Очень ценны воспоминания и письма писателя. Всюду он удивительно открытый и беспощадный.
Уходя, мы некоторое время прогуливаемся по саду. И я, и Олейник не удерживаемся от соблазна — да и пропадает же добро! — и срываем несколько слив.
У нас большое желание из Русова направиться на родину еще одного известного галицийского писателя-демократа Леся Мартовича. Он — третий из покутской группы новеллистов, близкий друг Стефаника и Черемшины. Родина Мартовича — село Торговцы, оно тоже находится тут недалеко, в сорока или пятидесяти километрах.
Но дело уже идет к вечеру, нам с женой надо достать такси или попасть на автобус Снятин — Косов, Олейникам — ехать в Черновцы. К тому же наши дамы несколько устали и проголодались. Поездку в Торговцы мы откладываем до следующего раза и возвращаемся в Снятин.
Заходим в кафе.
— Но мне все же жаль, что мы не поехали в Торговцы, — говорит Надежда Максимовна, жена Олейника. — Там что же — раньше все торговали? — обращается она к мужу.
— Да, видимо, название произошло от торгов, — отвечает Олейник. — Село находится на торговом тракте Снятин — Городенка. Сюда в старое время гнали с Карпат много скота на продажу.
Невольно у нас заходит разговор и о самом Лесе Мартовиче.
— Что вам больше всего запомнилось из его произведений? — спрашивает меня Олейник.
— Некоторые рассказы и повесть «Забобон». Мартович писал про жизнь прикарпатских сел, и этим он мне прежде всего интересен, — отвечаю я.
— Да, это был крупный писатель-реалист, — говорит Олейник. — Занимал видное место в литературной жизни Галичины и Буковины. Многие сюжеты его рассказов выхвачены из жизни. Как и Черемшине, в этом ему тоже помогала адвокатская практика, защита крестьян от всякого произвола.

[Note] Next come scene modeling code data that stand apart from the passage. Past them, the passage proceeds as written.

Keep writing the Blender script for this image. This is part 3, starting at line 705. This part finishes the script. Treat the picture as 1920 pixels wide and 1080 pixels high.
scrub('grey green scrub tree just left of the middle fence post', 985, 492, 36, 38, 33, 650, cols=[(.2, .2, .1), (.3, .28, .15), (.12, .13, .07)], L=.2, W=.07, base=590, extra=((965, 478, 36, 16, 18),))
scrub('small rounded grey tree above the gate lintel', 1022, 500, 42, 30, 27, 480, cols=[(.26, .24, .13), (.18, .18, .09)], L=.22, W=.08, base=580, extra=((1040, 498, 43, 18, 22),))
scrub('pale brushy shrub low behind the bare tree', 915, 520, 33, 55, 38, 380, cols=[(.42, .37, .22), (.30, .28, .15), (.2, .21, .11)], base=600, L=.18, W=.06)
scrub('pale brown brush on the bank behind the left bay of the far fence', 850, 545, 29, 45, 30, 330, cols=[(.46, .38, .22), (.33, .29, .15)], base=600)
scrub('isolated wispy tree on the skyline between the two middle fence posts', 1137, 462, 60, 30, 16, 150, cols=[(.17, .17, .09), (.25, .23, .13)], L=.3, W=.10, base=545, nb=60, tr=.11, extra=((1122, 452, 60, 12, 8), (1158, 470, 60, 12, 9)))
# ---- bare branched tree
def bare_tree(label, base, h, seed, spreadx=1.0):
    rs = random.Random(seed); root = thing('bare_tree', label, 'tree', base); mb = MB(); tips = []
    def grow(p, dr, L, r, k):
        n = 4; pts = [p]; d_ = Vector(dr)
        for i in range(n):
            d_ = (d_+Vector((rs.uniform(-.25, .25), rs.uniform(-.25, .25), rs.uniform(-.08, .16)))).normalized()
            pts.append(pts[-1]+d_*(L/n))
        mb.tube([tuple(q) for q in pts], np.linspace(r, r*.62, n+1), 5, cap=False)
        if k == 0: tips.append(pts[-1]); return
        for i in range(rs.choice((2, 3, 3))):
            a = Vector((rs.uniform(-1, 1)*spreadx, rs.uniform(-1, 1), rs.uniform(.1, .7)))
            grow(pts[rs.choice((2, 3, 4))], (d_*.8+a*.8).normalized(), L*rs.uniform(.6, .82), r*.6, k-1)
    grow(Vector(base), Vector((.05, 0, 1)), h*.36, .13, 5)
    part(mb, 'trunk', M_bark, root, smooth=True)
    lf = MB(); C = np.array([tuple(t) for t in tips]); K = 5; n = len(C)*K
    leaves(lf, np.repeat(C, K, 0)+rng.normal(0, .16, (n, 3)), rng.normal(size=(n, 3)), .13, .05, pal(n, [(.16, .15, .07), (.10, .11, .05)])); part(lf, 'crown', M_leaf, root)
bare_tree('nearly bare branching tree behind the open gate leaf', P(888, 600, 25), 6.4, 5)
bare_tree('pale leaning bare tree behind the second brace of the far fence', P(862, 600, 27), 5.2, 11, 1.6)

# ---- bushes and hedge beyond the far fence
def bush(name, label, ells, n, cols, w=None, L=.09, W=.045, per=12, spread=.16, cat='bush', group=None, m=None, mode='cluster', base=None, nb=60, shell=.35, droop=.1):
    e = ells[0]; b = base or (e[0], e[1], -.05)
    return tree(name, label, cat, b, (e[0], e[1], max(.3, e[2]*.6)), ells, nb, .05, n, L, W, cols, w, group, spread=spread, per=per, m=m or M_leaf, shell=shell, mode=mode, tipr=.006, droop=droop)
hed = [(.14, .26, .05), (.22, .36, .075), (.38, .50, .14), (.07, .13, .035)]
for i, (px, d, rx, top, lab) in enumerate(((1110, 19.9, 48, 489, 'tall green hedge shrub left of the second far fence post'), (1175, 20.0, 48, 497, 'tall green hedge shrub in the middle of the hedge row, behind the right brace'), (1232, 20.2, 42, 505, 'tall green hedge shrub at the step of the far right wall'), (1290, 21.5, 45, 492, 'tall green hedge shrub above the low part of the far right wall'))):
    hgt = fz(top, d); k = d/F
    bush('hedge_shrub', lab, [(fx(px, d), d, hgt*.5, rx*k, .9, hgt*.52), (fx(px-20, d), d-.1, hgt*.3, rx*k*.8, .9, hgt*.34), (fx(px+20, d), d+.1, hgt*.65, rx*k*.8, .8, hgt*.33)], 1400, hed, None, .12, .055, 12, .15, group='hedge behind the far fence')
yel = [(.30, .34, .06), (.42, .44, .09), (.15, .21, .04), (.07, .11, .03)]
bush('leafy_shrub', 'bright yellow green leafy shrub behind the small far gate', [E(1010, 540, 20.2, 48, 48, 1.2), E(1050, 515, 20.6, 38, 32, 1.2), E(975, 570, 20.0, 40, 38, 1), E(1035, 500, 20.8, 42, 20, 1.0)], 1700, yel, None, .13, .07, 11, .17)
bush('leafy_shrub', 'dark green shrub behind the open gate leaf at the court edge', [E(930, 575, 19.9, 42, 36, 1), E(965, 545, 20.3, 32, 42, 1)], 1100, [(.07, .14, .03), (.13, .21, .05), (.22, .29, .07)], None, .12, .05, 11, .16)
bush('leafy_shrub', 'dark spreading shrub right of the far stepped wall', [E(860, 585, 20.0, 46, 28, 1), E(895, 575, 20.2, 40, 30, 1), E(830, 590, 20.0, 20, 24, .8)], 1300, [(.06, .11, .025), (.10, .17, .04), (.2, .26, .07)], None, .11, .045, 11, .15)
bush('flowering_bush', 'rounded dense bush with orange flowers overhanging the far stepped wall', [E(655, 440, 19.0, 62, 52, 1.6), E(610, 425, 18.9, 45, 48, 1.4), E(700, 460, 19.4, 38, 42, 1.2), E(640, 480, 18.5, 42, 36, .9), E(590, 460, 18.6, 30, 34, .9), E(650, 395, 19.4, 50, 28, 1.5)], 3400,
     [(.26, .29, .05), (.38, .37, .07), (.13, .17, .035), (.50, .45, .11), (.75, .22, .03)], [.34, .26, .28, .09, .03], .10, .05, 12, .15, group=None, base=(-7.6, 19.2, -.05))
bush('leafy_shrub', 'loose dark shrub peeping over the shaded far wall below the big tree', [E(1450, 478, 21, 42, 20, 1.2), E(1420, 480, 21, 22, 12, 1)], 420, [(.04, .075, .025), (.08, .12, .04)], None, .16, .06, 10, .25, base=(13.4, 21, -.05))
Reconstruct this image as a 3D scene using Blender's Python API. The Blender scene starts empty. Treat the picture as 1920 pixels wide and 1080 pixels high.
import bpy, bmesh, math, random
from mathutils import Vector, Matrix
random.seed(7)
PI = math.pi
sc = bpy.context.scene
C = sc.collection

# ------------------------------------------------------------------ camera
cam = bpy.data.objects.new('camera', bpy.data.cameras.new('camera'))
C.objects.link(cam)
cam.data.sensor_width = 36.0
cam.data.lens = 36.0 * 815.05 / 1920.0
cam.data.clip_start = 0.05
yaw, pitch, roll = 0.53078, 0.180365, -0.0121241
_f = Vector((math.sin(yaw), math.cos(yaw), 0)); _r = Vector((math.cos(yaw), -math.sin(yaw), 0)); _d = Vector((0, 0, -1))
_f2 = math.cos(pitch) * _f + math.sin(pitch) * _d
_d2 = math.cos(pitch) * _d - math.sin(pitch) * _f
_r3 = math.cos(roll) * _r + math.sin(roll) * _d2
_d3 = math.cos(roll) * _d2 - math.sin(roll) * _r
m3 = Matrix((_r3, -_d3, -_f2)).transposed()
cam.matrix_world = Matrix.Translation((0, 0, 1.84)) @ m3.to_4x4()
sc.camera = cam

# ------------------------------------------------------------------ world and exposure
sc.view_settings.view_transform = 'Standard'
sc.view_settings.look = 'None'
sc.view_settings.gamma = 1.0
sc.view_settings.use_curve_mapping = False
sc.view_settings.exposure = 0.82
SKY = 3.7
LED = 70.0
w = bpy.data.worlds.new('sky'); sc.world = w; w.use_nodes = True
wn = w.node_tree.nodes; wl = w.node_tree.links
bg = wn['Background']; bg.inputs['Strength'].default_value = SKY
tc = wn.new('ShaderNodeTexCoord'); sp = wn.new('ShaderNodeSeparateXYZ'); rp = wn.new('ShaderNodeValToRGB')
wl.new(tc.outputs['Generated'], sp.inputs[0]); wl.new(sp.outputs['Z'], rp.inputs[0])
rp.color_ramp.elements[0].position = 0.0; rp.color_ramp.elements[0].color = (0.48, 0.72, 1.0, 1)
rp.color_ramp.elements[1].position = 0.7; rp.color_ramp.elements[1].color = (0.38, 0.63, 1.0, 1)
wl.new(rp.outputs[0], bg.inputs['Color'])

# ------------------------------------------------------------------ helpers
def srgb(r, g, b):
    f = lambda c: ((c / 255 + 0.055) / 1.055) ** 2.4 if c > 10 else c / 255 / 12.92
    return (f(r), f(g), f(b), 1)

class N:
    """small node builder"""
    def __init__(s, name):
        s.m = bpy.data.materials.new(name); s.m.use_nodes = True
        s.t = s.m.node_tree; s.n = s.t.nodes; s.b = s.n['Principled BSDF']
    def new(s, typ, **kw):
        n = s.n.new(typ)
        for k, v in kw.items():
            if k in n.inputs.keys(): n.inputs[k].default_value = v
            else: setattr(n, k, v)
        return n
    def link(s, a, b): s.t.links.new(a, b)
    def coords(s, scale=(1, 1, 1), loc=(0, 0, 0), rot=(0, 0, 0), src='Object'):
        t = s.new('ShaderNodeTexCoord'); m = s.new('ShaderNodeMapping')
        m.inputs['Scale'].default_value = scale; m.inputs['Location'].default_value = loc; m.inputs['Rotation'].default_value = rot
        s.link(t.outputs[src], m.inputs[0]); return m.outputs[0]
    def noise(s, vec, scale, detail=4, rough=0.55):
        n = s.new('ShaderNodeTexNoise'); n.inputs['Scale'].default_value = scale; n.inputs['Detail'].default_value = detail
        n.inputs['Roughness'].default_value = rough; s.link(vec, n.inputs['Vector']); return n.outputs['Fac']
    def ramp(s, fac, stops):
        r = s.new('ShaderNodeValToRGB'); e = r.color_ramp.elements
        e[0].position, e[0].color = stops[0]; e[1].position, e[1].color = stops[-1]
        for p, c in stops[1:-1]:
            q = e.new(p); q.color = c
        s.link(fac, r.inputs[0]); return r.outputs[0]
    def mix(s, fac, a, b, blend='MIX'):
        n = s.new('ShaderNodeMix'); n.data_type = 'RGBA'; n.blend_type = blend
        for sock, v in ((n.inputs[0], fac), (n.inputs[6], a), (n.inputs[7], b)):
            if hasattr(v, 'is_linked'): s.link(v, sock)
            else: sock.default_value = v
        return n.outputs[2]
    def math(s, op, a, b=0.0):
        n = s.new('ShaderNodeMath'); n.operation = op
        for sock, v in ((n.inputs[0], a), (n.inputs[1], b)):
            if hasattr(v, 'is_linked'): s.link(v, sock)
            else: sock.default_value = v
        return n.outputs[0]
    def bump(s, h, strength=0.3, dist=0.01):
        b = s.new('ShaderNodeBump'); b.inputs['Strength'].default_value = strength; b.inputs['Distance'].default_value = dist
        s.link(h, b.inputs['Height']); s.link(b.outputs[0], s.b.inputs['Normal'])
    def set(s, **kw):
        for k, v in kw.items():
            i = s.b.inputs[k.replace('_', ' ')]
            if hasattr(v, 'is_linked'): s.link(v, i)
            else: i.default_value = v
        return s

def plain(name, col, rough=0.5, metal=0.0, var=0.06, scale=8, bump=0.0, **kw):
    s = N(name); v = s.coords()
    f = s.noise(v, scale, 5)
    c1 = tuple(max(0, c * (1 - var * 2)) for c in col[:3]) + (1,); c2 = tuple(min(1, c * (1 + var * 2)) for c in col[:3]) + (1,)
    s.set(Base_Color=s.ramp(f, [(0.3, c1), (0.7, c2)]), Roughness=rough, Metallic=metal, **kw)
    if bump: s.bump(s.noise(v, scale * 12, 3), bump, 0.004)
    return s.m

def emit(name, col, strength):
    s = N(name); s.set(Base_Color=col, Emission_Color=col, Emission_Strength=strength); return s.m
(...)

— Из его рассказов особенно нравятся «Мужицкая смерть» и «За межу», хотя и страшные рассказы, не уступают стефаниковским, — говорю я.
— Тогда надо было писать именно так, страшно, чтобы пробудить людскую совесть. Народ бедствовал, и сам Мартович ведь умер в нищете, и почти все его родные тоже…
— По этому поводу мне часто вспоминается «Людмила» Стефаника, — говорю я Олейнику.
— Это рассказ? О чем он? — спрашивает Ольга Ивановна.